### [Short task]
Reproduce all of the listing below without alteration.

### Dataset excerpt

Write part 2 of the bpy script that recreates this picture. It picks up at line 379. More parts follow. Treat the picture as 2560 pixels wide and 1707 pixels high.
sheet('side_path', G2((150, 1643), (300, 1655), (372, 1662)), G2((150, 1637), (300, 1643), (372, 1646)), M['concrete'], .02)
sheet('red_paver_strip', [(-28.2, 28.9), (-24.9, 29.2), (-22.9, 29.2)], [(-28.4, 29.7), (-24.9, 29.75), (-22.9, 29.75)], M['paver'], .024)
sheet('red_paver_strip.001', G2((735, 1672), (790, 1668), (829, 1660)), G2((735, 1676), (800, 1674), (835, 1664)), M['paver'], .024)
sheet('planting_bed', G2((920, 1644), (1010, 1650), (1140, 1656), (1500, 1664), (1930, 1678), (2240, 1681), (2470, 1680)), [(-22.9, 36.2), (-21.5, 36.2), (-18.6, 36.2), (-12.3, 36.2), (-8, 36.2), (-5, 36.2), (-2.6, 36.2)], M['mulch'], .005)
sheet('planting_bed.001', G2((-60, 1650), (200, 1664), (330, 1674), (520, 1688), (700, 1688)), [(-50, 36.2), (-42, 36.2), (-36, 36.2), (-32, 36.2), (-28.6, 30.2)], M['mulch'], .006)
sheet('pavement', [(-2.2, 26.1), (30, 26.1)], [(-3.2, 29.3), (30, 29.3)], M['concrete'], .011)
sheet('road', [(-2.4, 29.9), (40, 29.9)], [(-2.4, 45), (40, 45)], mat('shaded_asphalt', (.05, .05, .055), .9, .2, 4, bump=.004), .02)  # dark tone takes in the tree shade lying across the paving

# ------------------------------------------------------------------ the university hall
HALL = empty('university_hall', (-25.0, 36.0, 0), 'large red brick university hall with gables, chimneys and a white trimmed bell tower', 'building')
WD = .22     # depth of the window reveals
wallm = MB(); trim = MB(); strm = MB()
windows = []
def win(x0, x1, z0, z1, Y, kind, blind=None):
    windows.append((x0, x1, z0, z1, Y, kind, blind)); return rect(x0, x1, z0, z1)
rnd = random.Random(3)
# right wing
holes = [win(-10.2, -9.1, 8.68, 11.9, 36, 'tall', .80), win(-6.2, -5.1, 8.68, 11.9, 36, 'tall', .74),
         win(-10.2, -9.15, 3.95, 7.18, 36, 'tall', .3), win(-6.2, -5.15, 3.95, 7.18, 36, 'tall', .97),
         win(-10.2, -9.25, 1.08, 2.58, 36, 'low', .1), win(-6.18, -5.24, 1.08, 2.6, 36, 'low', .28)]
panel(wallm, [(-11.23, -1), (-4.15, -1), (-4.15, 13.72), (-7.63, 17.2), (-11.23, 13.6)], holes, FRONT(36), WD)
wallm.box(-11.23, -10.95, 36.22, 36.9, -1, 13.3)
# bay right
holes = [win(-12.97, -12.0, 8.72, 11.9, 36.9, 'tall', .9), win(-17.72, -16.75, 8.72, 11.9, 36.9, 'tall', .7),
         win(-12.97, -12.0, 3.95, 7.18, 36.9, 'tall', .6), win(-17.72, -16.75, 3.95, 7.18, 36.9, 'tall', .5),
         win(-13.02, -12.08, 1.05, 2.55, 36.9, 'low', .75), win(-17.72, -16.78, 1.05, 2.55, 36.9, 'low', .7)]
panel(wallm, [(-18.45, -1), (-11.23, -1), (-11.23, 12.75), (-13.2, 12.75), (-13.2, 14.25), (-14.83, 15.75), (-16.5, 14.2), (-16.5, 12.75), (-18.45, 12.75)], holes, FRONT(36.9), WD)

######

### [Finished answer]
Write part 2 of the bpy script that recreates this picture. It picks up at line 379. More parts follow. Treat the picture as 2560 pixels wide and 1707 pixels high.
sheet('side_path', G2((150, 1643), (300, 1655), (372, 1662)), G2((150, 1637), (300, 1643), (372, 1646)), M['concrete'], .02)
sheet('red_paver_strip', [(-28.2, 28.9), (-24.9, 29.2), (-22.9, 29.2)], [(-28.4, 29.7), (-24.9, 29.75), (-22.9, 29.75)], M['paver'], .024)
sheet('red_paver_strip.001', G2((735, 1672), (790, 1668), (829, 1660)), G2((735, 1676), (800, 1674), (835, 1664)), M['paver'], .024)
sheet('planting_bed', G2((920, 1644), (1010, 1650), (1140, 1656), (1500, 1664), (1930, 1678), (2240, 1681), (2470, 1680)), [(-22.9, 36.2), (-21.5, 36.2), (-18.6, 36.2), (-12.3, 36.2), (-8, 36.2), (-5, 36.2), (-2.6, 36.2)], M['mulch'], .005)
sheet('planting_bed.001', G2((-60, 1650), (200, 1664), (330, 1674), (520, 1688), (700, 1688)), [(-50, 36.2), (-42, 36.2), (-36, 36.2), (-32, 36.2), (-28.6, 30.2)], M['mulch'], .006)
sheet('pavement', [(-2.2, 26.1), (30, 26.1)], [(-3.2, 29.3), (30, 29.3)], M['concrete'], .011)
sheet('road', [(-2.4, 29.9), (40, 29.9)], [(-2.4, 45), (40, 45)], mat('shaded_asphalt', (.05, .05, .055), .9, .2, 4, bump=.004), .02)  # dark tone takes in the tree shade lying across the paving

# ------------------------------------------------------------------ the university hall
HALL = empty('university_hall', (-25.0, 36.0, 0), 'large red brick university hall with gables, chimneys and a white trimmed bell tower', 'building')
WD = .22     # depth of the window reveals
wallm = MB(); trim = MB(); strm = MB()
windows = []
def win(x0, x1, z0, z1, Y, kind, blind=None):
    windows.append((x0, x1, z0, z1, Y, kind, blind)); return rect(x0, x1, z0, z1)
rnd = random.Random(3)
# right wing
holes = [win(-10.2, -9.1, 8.68, 11.9, 36, 'tall', .80), win(-6.2, -5.1, 8.68, 11.9, 36, 'tall', .74),
         win(-10.2, -9.15, 3.95, 7.18, 36, 'tall', .3), win(-6.2, -5.15, 3.95, 7.18, 36, 'tall', .97),
         win(-10.2, -9.25, 1.08, 2.58, 36, 'low', .1), win(-6.18, -5.24, 1.08, 2.6, 36, 'low', .28)]
panel(wallm, [(-11.23, -1), (-4.15, -1), (-4.15, 13.72), (-7.63, 17.2), (-11.23, 13.6)], holes, FRONT(36), WD)
wallm.box(-11.23, -10.95, 36.22, 36.9, -1, 13.3)
# bay right
holes = [win(-12.97, -12.0, 8.72, 11.9, 36.9, 'tall', .9), win(-17.72, -16.75, 8.72, 11.9, 36.9, 'tall', .7),
         win(-12.97, -12.0, 3.95, 7.18, 36.9, 'tall', .6), win(-17.72, -16.75, 3.95, 7.18, 36.9, 'tall', .5),
         win(-13.02, -12.08, 1.05, 2.55, 36.9, 'low', .75), win(-17.72, -16.78, 1.05, 2.55, 36.9, 'low', .7)]
panel(wallm, [(-18.45, -1), (-11.23, -1), (-11.23, 12.75), (-13.2, 12.75), (-13.2, 14.25), (-14.83, 15.75), (-16.5, 14.2), (-16.5, 12.75), (-18.45, 12.75)], holes, FRONT(36.9), WD)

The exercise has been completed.